Captain Sumeet Sabharwal and first officer Clive Kunder were flying the aircraft.
“The first officer who was flying the Boeing 787 Dreamliner asked the more-experienced captain why he moved the switches to the “cutoff” position after it climbed off the runway, these people said,” the Journal reported. “The first officer expressed surprise and then panicked, these people said, while the captain seemed to remain calm.”
Air India did not respond to Reuters’ request for comment outside regular business hours. The WSJ said: “When asked to comment on the Journal’s reporting about the pilots, a press officer for India’s Ministry of Civil Aviation and AAIB called it one-sided and declined to comment further.”
The WSJ report said Jennifer Homendy, chairwoman of the US National Transportation Safety Board, has sought to listen to the recording.
India’s Aircraft Accident Investigation Board (AAIB), in its preliminary report released on Saturday, said the switches controlling the fuel supply to the aircraft’s two engines had “transitioned” from “run” to “cutoff” moments after its takeoff. A few seconds later, both switches were moved back from the “cutoff” to “run” mode. Both engines relighted, but the aircraft was flying too low to recover.
Aviation experts who have reviewed the AAIB report say its language appears carefully chosen. The report states the switches “transitioned” from run to cutoff, a phrasing that, while technically correct, implies human action without stating it outright.

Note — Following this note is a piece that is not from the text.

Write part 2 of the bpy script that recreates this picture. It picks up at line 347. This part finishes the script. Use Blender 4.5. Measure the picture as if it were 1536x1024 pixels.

Multiple pilots have said the switches cannot move on their own. They point out that the one-second lag between the two switches being flipped is consistent with manual operation.
A key point of concern is a brief exchange cited by the report: one pilot is said to have asked the other why he had cut off the fuel, to which the second pilot replied that he had not. Shortly after that exchange, the air traffic controllers heard the Mayday call, seconds before the crash.